When they age out of foster care they move in together and weather the crises of early adulthood. "We hugged like people who had saved each other," McLain recalls, after Teresa crashes her car and McLain finds her stumbling, bloodied, down the side of the road, "which was true. Had always been true."
McLain's graceful and deceptively simple memoir is also unprecedented. A few works of reportage -- Jennifer Toth's "Orphans of the Living," Nina Bernstein's beautifully reported "The Lost Children of Wilder" -- have attempted to depict the foster care experience through the eyes of those who lived it, but none come close to the immediacy and authenticity of McLain's interior angle. The best-known and biggest-selling first-person account of the foster care experience -- Dave Pelzer's "The Lost Boy" -- is so broadly drawn as to be almost cartoonish, peopled with villains and saviors and a much-oppressed protagonist hellbent on "beating the odds."

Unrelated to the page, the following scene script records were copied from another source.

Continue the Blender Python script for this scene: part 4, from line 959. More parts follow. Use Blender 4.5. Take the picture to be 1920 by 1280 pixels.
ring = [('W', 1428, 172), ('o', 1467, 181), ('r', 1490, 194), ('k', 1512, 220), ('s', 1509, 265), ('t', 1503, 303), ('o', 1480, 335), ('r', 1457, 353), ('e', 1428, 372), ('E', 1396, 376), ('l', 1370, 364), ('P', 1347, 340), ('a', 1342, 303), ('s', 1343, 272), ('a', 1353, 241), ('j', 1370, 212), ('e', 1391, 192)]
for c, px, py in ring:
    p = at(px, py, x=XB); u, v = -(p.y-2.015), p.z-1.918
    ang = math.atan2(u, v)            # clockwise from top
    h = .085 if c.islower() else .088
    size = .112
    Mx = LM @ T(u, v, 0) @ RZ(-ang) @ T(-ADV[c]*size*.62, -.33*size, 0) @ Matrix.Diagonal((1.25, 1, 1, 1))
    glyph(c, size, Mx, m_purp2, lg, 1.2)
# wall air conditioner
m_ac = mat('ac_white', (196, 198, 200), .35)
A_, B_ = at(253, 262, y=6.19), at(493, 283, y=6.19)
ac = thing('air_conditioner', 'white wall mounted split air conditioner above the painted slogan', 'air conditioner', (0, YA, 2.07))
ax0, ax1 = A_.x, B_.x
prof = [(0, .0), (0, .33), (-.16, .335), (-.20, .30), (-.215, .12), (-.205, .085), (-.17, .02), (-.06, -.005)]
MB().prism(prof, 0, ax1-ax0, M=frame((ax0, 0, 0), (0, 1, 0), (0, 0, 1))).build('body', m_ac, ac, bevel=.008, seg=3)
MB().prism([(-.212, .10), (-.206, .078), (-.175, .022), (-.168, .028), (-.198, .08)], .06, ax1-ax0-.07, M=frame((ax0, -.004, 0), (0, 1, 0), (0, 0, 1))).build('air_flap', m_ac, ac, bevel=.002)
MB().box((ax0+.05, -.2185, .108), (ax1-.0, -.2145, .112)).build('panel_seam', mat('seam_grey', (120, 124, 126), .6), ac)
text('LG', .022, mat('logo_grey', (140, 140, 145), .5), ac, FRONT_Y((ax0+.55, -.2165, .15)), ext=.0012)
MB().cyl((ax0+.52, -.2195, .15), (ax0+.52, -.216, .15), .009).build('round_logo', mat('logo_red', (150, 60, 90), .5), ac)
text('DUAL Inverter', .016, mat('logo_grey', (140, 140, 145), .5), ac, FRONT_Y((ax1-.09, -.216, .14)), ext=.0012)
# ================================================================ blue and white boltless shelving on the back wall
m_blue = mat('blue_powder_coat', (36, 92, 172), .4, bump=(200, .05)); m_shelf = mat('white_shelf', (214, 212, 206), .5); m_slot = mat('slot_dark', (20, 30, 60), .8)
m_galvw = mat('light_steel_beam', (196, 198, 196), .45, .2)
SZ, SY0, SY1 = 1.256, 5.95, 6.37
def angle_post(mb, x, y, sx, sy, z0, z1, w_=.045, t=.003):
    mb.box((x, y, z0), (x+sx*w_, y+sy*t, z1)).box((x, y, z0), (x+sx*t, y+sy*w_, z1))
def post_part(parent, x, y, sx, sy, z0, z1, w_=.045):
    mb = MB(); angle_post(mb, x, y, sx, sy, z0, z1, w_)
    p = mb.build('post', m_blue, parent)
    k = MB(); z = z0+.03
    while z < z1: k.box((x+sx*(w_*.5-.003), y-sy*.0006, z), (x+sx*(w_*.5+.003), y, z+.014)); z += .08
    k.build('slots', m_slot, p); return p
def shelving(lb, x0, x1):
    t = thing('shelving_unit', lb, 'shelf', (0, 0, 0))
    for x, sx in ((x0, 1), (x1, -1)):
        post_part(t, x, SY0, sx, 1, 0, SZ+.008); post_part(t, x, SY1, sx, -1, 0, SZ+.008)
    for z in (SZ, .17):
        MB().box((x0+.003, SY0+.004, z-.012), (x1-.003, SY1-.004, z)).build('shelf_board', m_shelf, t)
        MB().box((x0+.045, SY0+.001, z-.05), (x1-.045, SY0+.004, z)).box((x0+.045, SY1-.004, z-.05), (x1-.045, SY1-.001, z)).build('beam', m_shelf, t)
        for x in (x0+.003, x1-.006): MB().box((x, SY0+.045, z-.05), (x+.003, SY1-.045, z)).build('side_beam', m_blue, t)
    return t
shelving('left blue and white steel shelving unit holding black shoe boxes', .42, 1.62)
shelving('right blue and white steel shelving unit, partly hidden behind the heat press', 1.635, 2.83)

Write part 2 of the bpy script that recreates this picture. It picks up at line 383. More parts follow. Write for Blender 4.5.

Critics of the victimized tone endemic to many recent memoirs will find much to admire here, as will those who mistrust heartwarming stories of scrappy youth overcoming adversity. McLain presents only a sketch of her life after foster care -- in which she garners three degrees, including an MFA in poetry; marries, has a child and divorces; and moves to Wisconsin to be near her older sister -- but it's enough to make clear that she sees her childhood neither as something that permanently marred her prospects nor as something over which she valiantly triumphed. She simply lived it, and that is how she tells it.